* Available records *
= = =
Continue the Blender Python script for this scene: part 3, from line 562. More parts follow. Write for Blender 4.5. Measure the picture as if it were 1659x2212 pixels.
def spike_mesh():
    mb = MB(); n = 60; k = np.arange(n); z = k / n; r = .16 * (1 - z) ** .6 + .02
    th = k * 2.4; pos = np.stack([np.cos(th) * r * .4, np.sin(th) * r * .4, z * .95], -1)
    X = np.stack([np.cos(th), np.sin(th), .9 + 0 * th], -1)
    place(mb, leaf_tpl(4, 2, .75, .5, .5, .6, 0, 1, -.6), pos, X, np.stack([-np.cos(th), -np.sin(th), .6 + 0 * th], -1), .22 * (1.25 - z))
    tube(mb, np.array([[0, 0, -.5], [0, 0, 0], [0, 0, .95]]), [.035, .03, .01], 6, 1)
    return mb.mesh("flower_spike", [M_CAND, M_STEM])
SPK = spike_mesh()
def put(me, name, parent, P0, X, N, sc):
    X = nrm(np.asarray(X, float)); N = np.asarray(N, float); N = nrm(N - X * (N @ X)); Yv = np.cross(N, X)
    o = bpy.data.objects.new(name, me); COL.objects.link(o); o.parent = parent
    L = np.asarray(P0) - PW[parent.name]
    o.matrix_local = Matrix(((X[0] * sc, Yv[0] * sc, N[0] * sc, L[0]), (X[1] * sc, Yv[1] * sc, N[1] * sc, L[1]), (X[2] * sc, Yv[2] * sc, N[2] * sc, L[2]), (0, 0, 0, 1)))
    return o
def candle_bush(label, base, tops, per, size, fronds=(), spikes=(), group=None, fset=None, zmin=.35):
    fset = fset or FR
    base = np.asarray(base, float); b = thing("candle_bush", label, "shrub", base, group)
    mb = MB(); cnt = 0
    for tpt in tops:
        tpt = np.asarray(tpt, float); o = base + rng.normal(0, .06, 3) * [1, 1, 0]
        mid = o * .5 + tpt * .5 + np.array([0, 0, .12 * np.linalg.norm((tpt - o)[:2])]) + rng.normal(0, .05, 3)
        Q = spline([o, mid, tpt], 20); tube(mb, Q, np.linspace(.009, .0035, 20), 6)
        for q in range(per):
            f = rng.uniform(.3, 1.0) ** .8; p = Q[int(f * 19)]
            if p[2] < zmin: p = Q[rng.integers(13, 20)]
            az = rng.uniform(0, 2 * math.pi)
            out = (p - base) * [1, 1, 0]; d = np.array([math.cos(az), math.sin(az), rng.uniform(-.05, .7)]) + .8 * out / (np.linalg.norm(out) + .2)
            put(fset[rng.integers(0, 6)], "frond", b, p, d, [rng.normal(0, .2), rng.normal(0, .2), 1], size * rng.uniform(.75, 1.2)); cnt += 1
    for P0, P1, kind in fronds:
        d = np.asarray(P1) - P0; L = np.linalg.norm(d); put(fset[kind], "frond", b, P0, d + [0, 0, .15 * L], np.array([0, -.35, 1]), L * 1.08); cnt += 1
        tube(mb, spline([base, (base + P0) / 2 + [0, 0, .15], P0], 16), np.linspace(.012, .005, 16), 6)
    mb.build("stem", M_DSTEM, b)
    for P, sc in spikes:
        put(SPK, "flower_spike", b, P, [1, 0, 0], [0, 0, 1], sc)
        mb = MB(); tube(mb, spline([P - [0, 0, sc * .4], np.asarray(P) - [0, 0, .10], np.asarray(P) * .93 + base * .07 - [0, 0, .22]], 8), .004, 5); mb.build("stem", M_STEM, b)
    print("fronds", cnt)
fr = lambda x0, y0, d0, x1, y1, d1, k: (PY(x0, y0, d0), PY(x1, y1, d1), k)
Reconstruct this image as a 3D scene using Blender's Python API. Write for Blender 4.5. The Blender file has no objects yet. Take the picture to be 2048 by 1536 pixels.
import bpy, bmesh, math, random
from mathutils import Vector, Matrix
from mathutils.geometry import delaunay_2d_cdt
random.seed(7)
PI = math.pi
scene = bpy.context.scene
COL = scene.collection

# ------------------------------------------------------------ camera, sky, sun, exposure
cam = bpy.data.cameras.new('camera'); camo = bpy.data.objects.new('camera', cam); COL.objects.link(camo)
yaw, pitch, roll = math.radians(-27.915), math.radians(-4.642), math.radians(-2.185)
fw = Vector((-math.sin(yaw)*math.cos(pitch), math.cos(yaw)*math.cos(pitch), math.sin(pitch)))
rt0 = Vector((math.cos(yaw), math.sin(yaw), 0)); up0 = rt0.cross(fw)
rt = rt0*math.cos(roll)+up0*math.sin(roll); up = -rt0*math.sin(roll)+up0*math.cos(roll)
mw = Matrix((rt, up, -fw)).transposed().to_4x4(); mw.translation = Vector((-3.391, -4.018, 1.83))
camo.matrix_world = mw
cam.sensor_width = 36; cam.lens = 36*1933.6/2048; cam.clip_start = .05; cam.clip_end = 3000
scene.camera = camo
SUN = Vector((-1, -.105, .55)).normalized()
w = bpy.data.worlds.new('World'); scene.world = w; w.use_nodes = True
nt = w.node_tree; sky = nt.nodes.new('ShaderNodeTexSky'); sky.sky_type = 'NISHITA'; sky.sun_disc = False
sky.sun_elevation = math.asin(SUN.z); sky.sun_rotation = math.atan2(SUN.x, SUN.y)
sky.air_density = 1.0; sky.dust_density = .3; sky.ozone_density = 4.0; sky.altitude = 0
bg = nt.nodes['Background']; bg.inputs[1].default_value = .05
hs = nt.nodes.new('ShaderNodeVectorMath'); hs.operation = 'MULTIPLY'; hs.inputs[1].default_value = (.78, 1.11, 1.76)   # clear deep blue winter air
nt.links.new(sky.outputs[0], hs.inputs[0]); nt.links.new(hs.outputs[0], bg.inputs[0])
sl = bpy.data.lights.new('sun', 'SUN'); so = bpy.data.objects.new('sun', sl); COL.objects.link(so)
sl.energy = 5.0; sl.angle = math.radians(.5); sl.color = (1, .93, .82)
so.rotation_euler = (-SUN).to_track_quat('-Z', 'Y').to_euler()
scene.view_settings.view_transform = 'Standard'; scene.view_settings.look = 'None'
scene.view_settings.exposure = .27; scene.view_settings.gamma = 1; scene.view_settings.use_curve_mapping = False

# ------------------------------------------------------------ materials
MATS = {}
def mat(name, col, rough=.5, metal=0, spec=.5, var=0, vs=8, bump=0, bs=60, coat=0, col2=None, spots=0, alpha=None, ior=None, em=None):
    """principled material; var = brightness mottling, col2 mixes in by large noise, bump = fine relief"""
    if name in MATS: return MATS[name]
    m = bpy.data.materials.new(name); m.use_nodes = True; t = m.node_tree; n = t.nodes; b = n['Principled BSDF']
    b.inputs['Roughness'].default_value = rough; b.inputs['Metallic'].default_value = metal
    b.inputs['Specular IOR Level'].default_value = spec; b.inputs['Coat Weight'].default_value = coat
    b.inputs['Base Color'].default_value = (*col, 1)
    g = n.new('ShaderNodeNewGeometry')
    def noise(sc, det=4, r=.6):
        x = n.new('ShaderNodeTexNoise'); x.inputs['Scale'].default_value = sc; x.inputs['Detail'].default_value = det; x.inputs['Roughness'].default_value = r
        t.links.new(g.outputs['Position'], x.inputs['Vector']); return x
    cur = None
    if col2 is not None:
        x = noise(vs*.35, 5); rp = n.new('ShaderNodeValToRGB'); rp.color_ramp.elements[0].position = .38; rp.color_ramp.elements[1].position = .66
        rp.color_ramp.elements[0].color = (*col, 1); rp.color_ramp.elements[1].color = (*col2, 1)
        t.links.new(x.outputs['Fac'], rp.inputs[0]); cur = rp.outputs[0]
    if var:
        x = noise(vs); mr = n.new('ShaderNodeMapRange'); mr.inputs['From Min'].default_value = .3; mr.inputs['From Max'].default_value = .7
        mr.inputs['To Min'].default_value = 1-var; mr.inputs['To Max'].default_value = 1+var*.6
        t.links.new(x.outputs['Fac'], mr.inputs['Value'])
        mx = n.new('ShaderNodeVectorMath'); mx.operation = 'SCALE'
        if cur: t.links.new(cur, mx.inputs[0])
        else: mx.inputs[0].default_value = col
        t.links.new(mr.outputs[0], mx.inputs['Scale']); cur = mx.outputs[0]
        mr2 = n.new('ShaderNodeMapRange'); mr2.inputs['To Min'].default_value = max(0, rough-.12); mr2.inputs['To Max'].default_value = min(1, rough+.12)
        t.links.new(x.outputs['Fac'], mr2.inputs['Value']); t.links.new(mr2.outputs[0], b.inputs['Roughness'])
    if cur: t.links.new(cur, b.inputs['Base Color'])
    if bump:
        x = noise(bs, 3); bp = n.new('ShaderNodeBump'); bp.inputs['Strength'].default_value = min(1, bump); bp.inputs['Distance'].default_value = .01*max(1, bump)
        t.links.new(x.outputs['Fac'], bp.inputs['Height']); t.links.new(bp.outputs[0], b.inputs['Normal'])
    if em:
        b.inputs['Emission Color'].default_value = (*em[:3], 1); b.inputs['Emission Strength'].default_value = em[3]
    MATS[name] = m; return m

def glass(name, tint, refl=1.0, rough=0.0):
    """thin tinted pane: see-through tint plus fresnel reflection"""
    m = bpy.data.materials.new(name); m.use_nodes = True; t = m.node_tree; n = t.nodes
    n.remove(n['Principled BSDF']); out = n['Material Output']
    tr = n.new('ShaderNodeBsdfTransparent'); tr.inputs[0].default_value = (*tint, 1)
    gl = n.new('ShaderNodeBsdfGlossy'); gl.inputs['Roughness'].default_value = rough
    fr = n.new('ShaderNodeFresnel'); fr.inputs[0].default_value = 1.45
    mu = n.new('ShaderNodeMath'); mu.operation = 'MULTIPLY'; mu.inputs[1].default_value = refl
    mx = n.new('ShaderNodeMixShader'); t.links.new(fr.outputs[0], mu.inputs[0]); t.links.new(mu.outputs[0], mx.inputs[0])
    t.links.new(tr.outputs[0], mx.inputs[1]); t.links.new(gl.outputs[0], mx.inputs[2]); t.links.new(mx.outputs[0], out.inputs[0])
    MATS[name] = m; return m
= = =
Of the lines above, retype only those from the line containing "Reconstruct this image" through the line containing "COL = scene.collection", including both, exactly.

Reconstruct this image as a 3D scene using Blender's Python API. Write for Blender 4.5. The Blender file has no objects yet. Take the picture to be 2048 by 1536 pixels.
import bpy, bmesh, math, random
from mathutils import Vector, Matrix
from mathutils.geometry import delaunay_2d_cdt
random.seed(7)
PI = math.pi
scene = bpy.context.scene
COL = scene.collection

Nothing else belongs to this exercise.